Becoming a millionaire in time for retirement is a more attainable goal than most young Canadians think, according to a major Canadian bank. But then again, $1 million isn’t what it used to be.
TD Canada Trust on Wednesday released survey results showing three-quarters of respondents ages 18 to 34 said it is unlikely they’ll be worth $1 million or more by the time they retire.
In fact, one-third said their best bet for becoming a millionaire is winning the lottery, while just one in 10 could see themselves getting there by saving money.
But TD said accumulating seven figures in time for retirement is possible by following these steps: Start putting $100 a month into a registered retirement savings plan (RRSP) at the age of 25; increase that to $250 at the age of 30; $500 at 35; $750 at 40; and keep RRSP savings at $1,000 a month between the ages of 50 and 65.
The calculations assume an annual return on RRSP investments of 6.8 per cent.
“Time is on the side of young Canadians, particularly if they get started saving early in a registered retirement savings plan,” said TD Canada Trust senior vice-president Carrie Russell.
“With a plan that sees as little as $100 a month [in savings] starting at the age of 25, and then increases as they age and they earn more income, [$1 million] is a lot more attainable than [survey respondents] would have originally perceived it to be.”
But is $1 million enough?
Robert Abboud, an Ottawa-based financial planner, said having savings of $1 million can give someone a “comfortable” retirement currently, but “not outstanding if they have no other pension.”
He added that there’s “no way” a person who’s 25 now and retires with $1 million in 40 years would feel rich.
Abboud noted that having $1 million at your disposal by the age of 65 would give a person access to $50,000 a year if they live for 20 more years, not including any investment income that might be earned with that money.
“The millionaire concept, I think that was 20, 30 years ago,” Abboud said. “That should be changed. A million dollars is just a fun number, and I think that’s why there’s a connotation tied to it. But it is certainly no longer the wealthy.
“The clients that we have that have $1 million or more are not what you would think of as millionaires. They shop at Walmart. They drive Honda Accords. They’re very regular, middle-class folks.”

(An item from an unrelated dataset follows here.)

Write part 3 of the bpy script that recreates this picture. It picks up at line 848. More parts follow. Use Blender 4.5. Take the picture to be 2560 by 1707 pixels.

Abboud said TD’s suggested savings plan is reasonable. While the climb from $100 a month in savings at 25 to $1,000 at 50 might seem steep, he noted that people tend to make more money later in their careers, and are often not supporting their children any more or paying down a mortgage.
Still, he said achieving $1 million in retirement savings is “a challenge” for many, given the average debt-to-income level of nearly 150 per cent.
For those who can’t afford the monthly savings schedule laid out by TD, Russell suggested they “contribute what they can” — even if it doesn’t eventually lead to $1 million in the bank.
The bank said a one-time RRSP contribution of $10,000, when factoring in compound interest and “modest” returns of six per cent a year, would more than triple over 20 years and be worth $57,000 after 30 years.
TD said its survey suggests many young Canadians overestimate how much money needs to be saved to hit the $1-million mark.
For example, 16 per cent said it would take monthly savings of between $1,000 and $2,000, while just as many assumed it required more than $2,000 being put away each month.
TD’s survey of 689 Canadians was conducted online by Angus Reid between Feb. 4 and Feb. 5. TD said the results were weighted by education, age, sex and region to make it representative of Canada’s 18-34 population. No margin of error was provided.